La corte fornisce i seguenti chiarimenti:
- Essendo gli "arredi" spesso realizzati con oggetti reperibili sul mercato, o tramite soluzioni facenti parte di un patrimonio di conoscenze e di applicazioni comunemente noti, gli stessi possono acquisire "dignità" di produzione tutelabile ai sensi della legge sul diritto d'autore solo a seguito di una particolarmente scrupolosa valutazione del carattere della creatività.
- Non basta come tale il fatto di avere progettato, cioè pianificato¸ tutto l'arredo dello scafo, scegliendo luci e colori, maniglie e accessori, per fare opera creativa;
- La riorganizzazione degli spazi interni in base alle personali esigenze del committente, sulla base di nuova progettazione, non significa, per ciò solo, dotare quanto si progetta di creatività, cioè di qualcosa che riveli l'impronta personale di chi progetta, ciò che solo dà luogo ad un quid protetto dal diritto d'autore. "Progettare" è il mero atto tecnico necessario in ogni nuova realizzazione, mentre "creare" si riferisce esclusivamente ad una progettazione dotata di originalità.
Nel caso in questione, specifica il tribunale, la documentazione progettuale offerta, unitamente al materiale fotografico, mostrano gli allestimenti interni, ma non si scorge la creazione di particolari di arredo nuovi ed originali, né si vedono soluzioni che si presentino come frutto di un concetto unitario dell'arredo in quanto tale riconoscibile e distinguibile, per spiccata personalizzazione, da altri, tale da rivelare una inconfondibile impronta personale dell'autore.
La Corte respinge quindi il ricorso dell'architetto evidenziando come le soluzioni dallo stesso proposte non siano affatto sconosciute nel settore della nautica e come lo stesso abbia fatto un lavoro di buon gusto, incrementando, rispetto ad altre soluzioni proposte dalla produttrice dello scafo, l'eleganza dell'arredo complessivo, in particolare con la scelta di materiali, colori e illuminazioni che appaiono più pregiati di quelli proposti dalla casa produttrice, e quindi abbia creato un effetto unitario estremamente gradevole, grazie all'impiego diffuso di tali materiali interni ed esterni, operando una oculata scelta dei colori, nell'ambito di una gamma disponibile, e scelta di soluzioni di illuminazione eleganti.

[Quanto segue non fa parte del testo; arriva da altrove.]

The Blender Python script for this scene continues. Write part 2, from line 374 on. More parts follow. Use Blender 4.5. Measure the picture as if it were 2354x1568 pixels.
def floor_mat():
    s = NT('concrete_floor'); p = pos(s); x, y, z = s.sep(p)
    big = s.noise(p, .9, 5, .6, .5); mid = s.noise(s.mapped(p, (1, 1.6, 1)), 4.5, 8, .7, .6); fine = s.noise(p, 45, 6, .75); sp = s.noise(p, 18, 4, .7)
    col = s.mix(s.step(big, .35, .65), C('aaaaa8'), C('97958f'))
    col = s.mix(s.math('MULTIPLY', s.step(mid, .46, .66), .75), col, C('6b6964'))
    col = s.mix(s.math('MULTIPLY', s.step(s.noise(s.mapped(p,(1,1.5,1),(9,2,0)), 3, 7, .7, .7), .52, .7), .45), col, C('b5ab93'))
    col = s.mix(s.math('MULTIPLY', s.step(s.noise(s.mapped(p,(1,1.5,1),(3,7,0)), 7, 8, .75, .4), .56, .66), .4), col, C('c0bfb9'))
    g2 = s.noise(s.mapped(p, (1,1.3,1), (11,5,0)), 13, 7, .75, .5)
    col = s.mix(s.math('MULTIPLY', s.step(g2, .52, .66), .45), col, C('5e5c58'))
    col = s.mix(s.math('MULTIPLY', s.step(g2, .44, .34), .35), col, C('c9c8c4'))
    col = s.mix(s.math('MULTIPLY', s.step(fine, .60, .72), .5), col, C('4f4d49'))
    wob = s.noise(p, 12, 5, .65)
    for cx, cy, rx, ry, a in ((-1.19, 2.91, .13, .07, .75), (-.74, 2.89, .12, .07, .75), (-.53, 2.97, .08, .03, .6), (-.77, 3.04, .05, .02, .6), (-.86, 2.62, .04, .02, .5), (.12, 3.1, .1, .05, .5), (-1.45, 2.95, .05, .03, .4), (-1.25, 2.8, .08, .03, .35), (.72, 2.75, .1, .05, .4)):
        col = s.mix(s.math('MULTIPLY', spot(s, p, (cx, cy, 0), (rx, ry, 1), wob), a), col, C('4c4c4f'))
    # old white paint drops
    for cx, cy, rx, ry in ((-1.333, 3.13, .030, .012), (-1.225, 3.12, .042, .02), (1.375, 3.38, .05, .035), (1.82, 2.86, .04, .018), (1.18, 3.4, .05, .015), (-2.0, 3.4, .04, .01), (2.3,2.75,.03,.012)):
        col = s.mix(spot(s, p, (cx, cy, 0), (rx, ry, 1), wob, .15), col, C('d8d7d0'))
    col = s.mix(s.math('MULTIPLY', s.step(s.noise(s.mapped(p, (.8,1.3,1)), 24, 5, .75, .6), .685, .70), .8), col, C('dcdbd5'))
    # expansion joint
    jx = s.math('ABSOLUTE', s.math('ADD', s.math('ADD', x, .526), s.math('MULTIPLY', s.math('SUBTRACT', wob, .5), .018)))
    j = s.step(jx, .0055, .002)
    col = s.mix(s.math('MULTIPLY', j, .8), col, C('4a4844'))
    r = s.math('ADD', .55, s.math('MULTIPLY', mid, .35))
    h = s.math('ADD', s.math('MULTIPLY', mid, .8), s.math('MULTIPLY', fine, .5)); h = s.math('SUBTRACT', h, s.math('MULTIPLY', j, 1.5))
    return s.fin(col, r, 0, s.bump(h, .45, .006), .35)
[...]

L'architetto non ha, però, a parere della corte, fatto opera che possa dirsi creativa, tale da meritare tutela autoriale.
L'architetto propone reclamo avverso l'ordinanza ed il tribunale, esaminati i fatti di causa, con ordinanza del 7 agosto 2018, ribalta la decisione del giudice di primo grado, accordando all'architetto la tutela prevista della proprietà intellettuale.
Alla base della decisione della corte, le seguenti argomentazioni:
- In base all'orientamento giurisprudenziale prevalente, il concetto giuridico di "creatività" di cui all'Articolo 1 LDA, non coincide con quello della creazione, originalità e novità assoluta, riferendosi per converso, alla mera riconducibilità ad un atto creativo, seppur minimo.
- La creatività non può essere esclusa solo perché l'opera consiste in idee e nozioni semplici, ricomprese nel patrimonio intellettuale di persone aventi esperienza nella materia; inoltre la creatività non è costituita dall'idea in sé, ma dalla forma della sua espressione, ovvero dalla sua soggettività.
- Un'opera architettonica, per essere tutelabile, non deve necessariamente risultare connotata da originalità e novità assolute, ma, pur percorrendo soluzioni progettuali già esplorate, deve proporsi quale contributo personale dell'autore, quale particolare espressione della creatività dell'autore anche riguardo elementi già noti e utilizzati.
- La tutela delle opere architettoniche può ritenersi estesa anche agli arredi di interni, tanto più qualora si tratti di arredi che siano frutto di un'elaborazione progettuale da parte dell'autore. In tale settore, ciò che rileva non è tanto la realizzazione di elementi di arredo da valutarsi nella loro singolarità, quanto piuttosto la progettazione ed interpretazione di elementi già conosciuti, secondo la personalità dell'autore.
- Pertanto, in materia di arredo d'interni, va condiviso l'orientamento secondo cui nelle opere di architettura, ove la progettazione costituisce un risultato non imposto dal problema tecnico funzionale che l'autore vuole risolvere, il requisito necessario per la tutela può essere valutato in base alla scelta, coordinamento ed organizzazione degli elementi dell'opera, in rapporto al risultato complessivo conseguito.
Applicando i summenzionati principi all'opera del ricorrente, conclude il tribunale ritenendo la sua qualificazione come opera completa, costituita da vari elementi attinenti sia alla distribuzione degli spazi che alla personalizzazione degli interni; tali elementi assumono nel complesso la valenza di uno stile che li distingue, e che come tale configura il carattere della creatività richiesto dal diritto d'autore.
In conclusione, all'opera dell'architetto viene accordata la tutela della proprietà intellettuale, con conseguente diritto in capo a tale professionista ad essere riconosciuto quale autore in eventuali pubblicazioni.